5. Which of the following statement about a common base transistor is true?

a) Very low input impedance

b) Very low output Impedance

c) Current gain is greater than unity

d) Voltage gain is very low

View Answer

Answer: a

Explanation: Common base transistor has very low input resistance (20Ω). It also has very high output resistance. Its current gain is less than unity and it has a medium voltage gain.

6. Which of the following statement about a common emitter transistor is true?

a) Very high input resistance

b) High output resistance

c) Current gain is less than unity

d) Voltage gain is very low

View Answer

Answer: b

Explanation: Common emitter transistor has high output resistance (about 40k). It has low input resistance (about 1k). Current gain is high (20 to a few hundreds). Voltage gain is medium.

7. Which of the following statement about a common collector transistor is true?

a) Very low input impedance

b) Very high output impedance

c) Unity current gain

d) Unity voltage gain

View Answer

Answer: d

Explanation: Common collector configuration has high input impedance and low output impedance. The current gain is high but voltage gain is low, almost equal to unity.
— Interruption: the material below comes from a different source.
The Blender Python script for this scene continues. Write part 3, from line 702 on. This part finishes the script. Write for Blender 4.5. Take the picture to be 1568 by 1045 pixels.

8. Which of the following configuration is used as input stage of multistage amplifier?

a) Common base configuration

b) Common emitter configuration

c) Common collector configuration

d) All configurations are equally suited

View Answer

Answer: a

Explanation: Since input resistance is low and output resistance is high common base configuration is used as an input stage of multistage amplifier. Common emitter configuration is used for audio signal amplification. Common collector is used for impedance matching.

9. Which of the following configuration is used for audio signal amplification?

a) Common base configuration

b) Common emitter configuration

c) Common collector configuration

d) All configurations are equally suited

View Answer

Answer: b

Explanation: Common base configuration is used as input stage of multistage amplifier since it has low input resistance and high output resistance. Since voltage gain is high, common emitter configuration is used for audio signal amplification. Common collector is used for impedance matching since the voltage gain is unity.

10. Which of the following configuration is used for impedance matching?

a) Common base configuration

b) Common emitter configuration

c) Common collector configuration

d) All configurations are equally suited

View Answer

Answer: c

Explanation: Common base configuration is used as input stage of multistage amplifier since it has low input resistance and high output resistance. Since voltage gain is high, common emitter configuration is used for audio signal amplification. Common collector is used for impedance matching since the voltage gain is unity.